## TASK STATEMENT
Go through the listing and return every line with "Blender" in it.

## DATA SHOWN
▶

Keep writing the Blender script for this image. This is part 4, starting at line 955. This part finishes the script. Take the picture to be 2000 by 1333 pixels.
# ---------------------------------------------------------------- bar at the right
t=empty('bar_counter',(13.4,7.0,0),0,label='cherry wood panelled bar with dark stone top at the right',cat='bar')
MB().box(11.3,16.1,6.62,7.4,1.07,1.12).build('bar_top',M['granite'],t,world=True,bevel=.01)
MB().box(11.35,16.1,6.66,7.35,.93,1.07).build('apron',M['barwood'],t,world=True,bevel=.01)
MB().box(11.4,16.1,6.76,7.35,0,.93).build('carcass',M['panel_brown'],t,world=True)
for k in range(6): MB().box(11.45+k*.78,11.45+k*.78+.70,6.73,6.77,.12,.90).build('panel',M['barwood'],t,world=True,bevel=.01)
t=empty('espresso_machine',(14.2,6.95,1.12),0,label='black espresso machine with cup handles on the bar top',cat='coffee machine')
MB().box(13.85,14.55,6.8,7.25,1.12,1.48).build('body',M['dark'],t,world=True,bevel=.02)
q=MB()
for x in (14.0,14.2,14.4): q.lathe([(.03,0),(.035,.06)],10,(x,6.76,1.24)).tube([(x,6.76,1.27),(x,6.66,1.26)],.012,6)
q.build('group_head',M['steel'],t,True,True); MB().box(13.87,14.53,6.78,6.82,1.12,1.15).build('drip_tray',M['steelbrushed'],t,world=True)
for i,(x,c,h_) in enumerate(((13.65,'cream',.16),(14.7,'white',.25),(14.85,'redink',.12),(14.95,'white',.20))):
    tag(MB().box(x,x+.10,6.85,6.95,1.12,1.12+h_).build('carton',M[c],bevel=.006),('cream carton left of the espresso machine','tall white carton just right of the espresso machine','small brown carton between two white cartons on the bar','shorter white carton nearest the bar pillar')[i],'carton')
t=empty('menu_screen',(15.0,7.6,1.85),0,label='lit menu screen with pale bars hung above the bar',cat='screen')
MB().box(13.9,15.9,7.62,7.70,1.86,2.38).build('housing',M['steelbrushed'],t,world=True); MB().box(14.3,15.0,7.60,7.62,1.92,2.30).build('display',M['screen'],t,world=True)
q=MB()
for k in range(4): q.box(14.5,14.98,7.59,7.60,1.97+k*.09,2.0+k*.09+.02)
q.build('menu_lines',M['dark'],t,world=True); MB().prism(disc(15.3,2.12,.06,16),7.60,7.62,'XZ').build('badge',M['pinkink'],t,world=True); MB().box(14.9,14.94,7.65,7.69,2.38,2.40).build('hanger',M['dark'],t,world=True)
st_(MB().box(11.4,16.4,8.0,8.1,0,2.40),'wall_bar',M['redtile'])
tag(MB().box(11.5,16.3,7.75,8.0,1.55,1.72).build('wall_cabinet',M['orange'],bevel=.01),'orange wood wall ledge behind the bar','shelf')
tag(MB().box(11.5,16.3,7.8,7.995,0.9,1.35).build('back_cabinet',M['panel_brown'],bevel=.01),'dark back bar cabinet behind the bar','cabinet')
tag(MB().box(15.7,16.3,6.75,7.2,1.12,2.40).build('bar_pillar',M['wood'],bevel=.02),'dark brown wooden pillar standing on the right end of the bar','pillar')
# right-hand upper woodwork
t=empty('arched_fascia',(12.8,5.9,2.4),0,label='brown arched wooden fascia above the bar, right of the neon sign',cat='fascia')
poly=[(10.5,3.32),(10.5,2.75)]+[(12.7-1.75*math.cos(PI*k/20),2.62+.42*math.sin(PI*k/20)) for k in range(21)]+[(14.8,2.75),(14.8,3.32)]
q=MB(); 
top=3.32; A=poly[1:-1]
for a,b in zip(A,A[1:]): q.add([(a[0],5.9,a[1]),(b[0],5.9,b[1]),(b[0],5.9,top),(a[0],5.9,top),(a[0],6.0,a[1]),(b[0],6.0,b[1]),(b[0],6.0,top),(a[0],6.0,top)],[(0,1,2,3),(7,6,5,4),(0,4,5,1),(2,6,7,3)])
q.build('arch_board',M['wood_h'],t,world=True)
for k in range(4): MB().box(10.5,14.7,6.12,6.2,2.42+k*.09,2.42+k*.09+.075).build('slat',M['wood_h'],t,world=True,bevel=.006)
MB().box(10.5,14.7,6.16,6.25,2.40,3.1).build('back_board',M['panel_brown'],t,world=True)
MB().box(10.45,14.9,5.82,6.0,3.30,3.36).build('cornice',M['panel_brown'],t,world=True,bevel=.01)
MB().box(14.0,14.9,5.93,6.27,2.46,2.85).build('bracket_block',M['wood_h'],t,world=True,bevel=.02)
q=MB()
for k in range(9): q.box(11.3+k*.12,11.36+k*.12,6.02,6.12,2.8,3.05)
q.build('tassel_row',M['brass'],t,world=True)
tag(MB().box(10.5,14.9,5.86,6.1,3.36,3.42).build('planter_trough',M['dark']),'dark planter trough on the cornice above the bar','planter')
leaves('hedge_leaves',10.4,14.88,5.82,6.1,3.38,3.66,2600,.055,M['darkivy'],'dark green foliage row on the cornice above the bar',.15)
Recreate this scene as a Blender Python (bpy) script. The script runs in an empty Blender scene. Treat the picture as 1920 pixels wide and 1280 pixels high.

◀

## FINAL RESULT
Keep writing the Blender script for this image. This is part 4, starting at line 955. This part finishes the script. Take the picture to be 2000 by 1333 pixels.
Recreate this scene as a Blender Python (bpy) script. The script runs in an empty Blender scene. Treat the picture as 1920 pixels wide and 1280 pixels high.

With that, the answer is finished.